The Story
Why it exists.
The beginning
Silvan is part of Rouge Bunny Rouge's Provenance Tales collection, where each fragrance draws from one of the four classical elements. Jacques Huclier composed it in 2013. The name suggests forest and stillness. The composition delivers both, grounded in a palette that moves between fresh citrus and warm woody depths. There's a deliberate restraint here, a fragrance that speaks softly but with intent, one that invites you to lean in rather than announce itself.

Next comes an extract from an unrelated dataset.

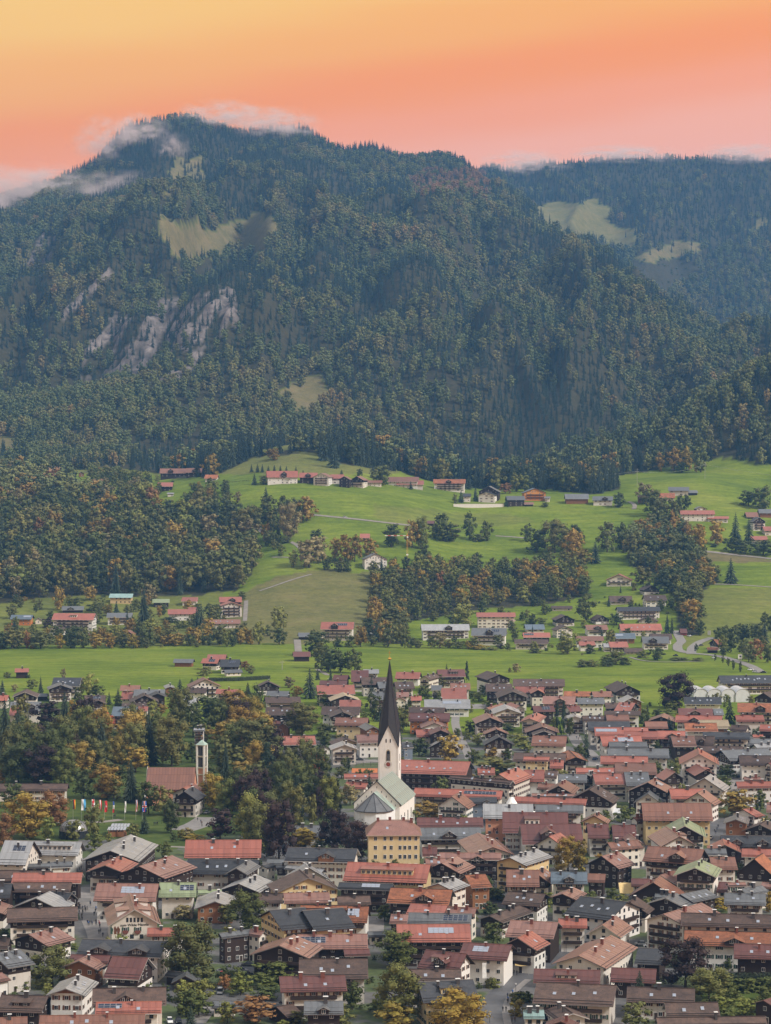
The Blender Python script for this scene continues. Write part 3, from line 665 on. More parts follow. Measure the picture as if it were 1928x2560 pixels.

The structure is clean: three top notes, two heart notes, three base. No padding. What makes it work is the counterpoint, grapefruit's brightness against juniper's aromatic edge, black pepper's warmth beneath both. Then smoke arrives not as a statement but as atmosphere, threaded through the heart where guaiac wood adds something rich and exotic, a mysterious glow that lifts the composition. Cedar and patchouli in the base do what they always do, anchor everything in something woody and grounded.
The evolution
The opening hits fast, grapefruit and juniper with a light smoke underneath, cold and composed. But collectors have noticed what many have: it can vanish. What seems like projection in the first twenty minutes may become something closer, something that belongs to you more than the room. For some wearers this is a limitation. For others it's the point, a fragrance that stays close, intimate, personal. The heart arrives as a deepening, incense and guaiac wood not as replacement but as expansion, the woody quality becoming damp and present. This phase has more presence than the opening suggested. The pepper settles too, no longer sharp but warm and persistent. The drydown is where patchouli earns its place, salty-sweet, almost licorice-like, the cedar base moving toward something fresh and green. Musk softens everything.
Cultural impact
Silvan occupies the woody-green quadrant of niche perfumery, aromatic, smoky, grounded. It sits in the space where masculine and feminine categories dissolve. The kind of person who finds fragrance more interesting as self-expression than as signal will find something here worth lingering over. The composition speaks quietly, with depth that doesn't declare itself but rewards attention.